Sem pressa de escrever
Zadie Smith auto-analiza-se: "Eu era muito forte e voluntariosa." Diz era, no passado. Talvez porque desde a publicação da sua obra de estreia, aos 23 anos, a sua vida mudou radicalmente. Houve Dentes Brancos (2000), o igualmente bem sucedido O Homem dos Autógrafos (2002) e Uma Questão de Beleza (2005), mais o acumular do tal pelotão de prémios (o Guardian First Book Award, o Whitbread First Novel Award, o Betty Trask Award, o Commonwealth Writers Prize, o Orange, dois EMMA...).
Alguém com este percurso pode dar-se ao luxo de ir viver para Roma por dois anos para aprender italiano e não pensar em escrever nova obra, diz-nos ela. "A grande dádiva é que, quando se tem algum sucesso, quando fazemos dinheiro não nos exigem nada.
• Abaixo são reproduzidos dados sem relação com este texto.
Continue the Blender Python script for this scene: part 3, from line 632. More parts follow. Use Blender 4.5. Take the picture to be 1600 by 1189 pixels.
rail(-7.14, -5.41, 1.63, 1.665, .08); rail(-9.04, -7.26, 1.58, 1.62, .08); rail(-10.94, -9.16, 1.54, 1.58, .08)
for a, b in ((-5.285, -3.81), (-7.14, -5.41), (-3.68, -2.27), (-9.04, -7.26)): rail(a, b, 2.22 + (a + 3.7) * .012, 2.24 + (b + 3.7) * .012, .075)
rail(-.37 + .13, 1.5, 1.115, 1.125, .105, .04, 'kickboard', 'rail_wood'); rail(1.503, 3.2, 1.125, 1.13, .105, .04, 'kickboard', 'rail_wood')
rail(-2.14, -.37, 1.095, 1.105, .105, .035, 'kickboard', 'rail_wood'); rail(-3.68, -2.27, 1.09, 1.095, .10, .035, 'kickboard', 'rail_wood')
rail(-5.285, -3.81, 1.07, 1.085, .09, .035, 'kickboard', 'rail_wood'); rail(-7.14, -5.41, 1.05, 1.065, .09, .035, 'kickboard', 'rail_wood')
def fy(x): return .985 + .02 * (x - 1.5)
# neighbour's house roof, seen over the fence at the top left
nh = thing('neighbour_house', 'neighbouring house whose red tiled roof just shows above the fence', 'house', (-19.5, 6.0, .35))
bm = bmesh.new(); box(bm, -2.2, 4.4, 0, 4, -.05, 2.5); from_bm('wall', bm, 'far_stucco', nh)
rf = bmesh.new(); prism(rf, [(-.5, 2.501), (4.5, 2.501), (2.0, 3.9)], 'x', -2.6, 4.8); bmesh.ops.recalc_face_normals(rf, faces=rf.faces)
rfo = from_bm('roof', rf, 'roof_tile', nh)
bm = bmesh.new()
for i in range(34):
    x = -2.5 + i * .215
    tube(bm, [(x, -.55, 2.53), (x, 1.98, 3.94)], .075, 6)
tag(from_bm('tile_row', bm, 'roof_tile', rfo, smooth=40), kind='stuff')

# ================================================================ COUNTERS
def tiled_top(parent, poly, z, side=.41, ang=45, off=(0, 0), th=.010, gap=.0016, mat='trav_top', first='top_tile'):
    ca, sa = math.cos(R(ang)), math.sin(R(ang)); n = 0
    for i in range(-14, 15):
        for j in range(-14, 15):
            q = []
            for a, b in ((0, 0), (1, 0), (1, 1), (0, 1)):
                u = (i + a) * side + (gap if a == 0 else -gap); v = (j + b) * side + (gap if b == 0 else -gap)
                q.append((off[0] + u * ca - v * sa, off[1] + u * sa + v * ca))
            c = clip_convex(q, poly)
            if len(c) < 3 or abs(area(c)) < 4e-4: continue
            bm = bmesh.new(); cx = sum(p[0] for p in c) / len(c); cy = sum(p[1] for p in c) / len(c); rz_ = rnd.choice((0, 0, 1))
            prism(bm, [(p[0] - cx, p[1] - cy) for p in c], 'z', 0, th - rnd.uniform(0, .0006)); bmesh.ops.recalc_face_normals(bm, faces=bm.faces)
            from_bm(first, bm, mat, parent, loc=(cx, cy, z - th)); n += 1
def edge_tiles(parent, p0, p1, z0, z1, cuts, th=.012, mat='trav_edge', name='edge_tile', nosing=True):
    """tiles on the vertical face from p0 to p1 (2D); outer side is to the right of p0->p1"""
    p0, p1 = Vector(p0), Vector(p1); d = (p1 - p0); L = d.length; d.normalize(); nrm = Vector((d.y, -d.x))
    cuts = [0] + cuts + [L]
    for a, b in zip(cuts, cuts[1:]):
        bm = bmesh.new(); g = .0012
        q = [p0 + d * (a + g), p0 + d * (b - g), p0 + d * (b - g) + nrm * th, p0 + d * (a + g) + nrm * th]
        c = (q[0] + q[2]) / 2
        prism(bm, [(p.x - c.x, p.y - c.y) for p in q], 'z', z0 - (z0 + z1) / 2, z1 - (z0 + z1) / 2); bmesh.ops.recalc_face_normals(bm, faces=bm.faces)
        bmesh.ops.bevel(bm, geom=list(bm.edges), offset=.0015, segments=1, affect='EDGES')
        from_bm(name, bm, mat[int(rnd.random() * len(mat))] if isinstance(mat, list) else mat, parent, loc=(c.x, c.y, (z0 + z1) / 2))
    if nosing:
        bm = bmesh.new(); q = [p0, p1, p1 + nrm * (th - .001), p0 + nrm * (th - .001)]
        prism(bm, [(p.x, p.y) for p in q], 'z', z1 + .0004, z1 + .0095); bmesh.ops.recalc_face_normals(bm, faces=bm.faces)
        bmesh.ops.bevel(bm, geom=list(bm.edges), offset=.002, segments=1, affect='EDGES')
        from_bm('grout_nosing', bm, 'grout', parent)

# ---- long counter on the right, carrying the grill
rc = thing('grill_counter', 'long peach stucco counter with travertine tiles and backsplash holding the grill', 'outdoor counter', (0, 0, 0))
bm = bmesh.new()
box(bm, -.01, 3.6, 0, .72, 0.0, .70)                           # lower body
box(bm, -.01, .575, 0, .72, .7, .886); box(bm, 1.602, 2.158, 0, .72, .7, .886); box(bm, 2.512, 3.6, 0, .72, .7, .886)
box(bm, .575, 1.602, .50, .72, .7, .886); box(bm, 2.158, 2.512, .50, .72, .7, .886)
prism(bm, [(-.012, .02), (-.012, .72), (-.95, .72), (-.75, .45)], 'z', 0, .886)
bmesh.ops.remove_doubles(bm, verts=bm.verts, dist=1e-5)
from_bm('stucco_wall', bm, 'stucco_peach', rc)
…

Não consigo imaginar que o meu próximo livro saia sequer nos próximos oito anos." Oito anos? "Eu acho que os livros são para escrever quando saem, quando se precisa e se quer escrever um livro. Para quê escrever um livro cada dois anos? Não tenho que ser uma máquina de fazer romances. O problema dos romances, é que é prazer mas também é difícil, é muito tempo. São três, quatro, cinco anos com eles, é esgotante. É uma experiência muito longa e aborrecida."
Zadie Smith volta a surpreender: uma escritora em pico inicial de carreira a dizer que escrever um romance é uma experiência longa e aborrecida? E que é feito da mística literária? "Pois... Eu adoro ser escritora. E quando era leitora também tinha a sensação do mundo dos escritores como uma espécie de irmandade mágica. Mas acho que mistificar demasiado a questão da escrita é uma cortina de fumo, uma compensação para o facto de, na verdade, não se escrever muito bem. Todos os extremos, como o modelo Salinger me parecem um exagero. O que adoro no Salinger ou no Pynchon não é o facto de eles se terem escondido durante 40 anos. Estou-me a marimbar para isso. Quero lá saber! Aquilo de que gosto são os livros que o Salinger nos deixou ler, e os do Pynchon - a mística aborrece-me de morte; nem consigo explicar o quanto me aborrece essa sensação de pequena fraude."